Which lines include the word "scene"? Copy each of them.

** start RAW DATA **

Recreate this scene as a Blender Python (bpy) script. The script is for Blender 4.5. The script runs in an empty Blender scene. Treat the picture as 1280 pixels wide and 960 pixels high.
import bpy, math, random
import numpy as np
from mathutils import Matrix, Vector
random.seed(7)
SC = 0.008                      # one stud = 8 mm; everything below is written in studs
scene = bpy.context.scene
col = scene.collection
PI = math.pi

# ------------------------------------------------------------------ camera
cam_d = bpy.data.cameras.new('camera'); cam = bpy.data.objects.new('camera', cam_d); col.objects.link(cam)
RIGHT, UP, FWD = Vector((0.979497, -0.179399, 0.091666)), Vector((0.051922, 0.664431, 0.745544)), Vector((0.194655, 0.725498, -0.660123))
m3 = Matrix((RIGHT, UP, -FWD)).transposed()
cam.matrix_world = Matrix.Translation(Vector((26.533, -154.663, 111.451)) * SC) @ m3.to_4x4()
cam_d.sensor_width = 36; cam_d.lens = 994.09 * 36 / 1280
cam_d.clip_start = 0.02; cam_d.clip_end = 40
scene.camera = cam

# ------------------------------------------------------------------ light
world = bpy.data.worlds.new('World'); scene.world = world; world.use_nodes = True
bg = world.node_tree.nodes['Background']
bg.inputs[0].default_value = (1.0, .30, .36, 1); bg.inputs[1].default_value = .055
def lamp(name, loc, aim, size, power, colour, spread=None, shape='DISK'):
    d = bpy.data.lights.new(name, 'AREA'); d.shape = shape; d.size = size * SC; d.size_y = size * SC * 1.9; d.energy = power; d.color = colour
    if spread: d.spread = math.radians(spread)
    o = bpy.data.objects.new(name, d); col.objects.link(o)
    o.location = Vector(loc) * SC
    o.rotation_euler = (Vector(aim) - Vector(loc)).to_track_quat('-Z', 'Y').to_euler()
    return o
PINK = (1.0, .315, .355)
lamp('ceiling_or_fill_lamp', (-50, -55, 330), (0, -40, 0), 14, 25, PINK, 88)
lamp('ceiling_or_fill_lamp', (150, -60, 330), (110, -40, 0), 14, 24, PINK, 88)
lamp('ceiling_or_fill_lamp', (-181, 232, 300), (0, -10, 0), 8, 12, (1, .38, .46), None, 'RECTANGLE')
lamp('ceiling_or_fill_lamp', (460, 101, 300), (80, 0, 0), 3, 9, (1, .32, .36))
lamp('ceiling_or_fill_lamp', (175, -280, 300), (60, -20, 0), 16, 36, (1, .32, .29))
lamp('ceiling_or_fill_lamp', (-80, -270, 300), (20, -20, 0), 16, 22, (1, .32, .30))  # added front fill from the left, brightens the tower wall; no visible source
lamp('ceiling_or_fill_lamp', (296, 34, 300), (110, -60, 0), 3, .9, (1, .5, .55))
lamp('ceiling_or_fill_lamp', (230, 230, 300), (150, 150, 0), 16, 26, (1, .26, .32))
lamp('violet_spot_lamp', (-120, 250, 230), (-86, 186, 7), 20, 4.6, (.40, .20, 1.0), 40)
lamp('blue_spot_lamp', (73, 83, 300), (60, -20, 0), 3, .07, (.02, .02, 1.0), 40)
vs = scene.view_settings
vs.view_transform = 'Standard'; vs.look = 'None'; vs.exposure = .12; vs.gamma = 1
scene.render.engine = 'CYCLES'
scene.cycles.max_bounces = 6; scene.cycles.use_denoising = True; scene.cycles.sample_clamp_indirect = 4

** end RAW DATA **

TASK SOLUTION
Recreate this scene as a Blender Python (bpy) script. The script is for Blender 4.5. The script runs in an empty Blender scene. Treat the picture as 1280 pixels wide and 960 pixels high.
scene = bpy.context.scene
col = scene.collection
scene.camera = cam
world = bpy.data.worlds.new('World'); scene.world = world; world.use_nodes = True
vs = scene.view_settings
scene.render.engine = 'CYCLES'
scene.cycles.max_bounces = 6; scene.cycles.use_denoising = True; scene.cycles.sample_clamp_indirect = 4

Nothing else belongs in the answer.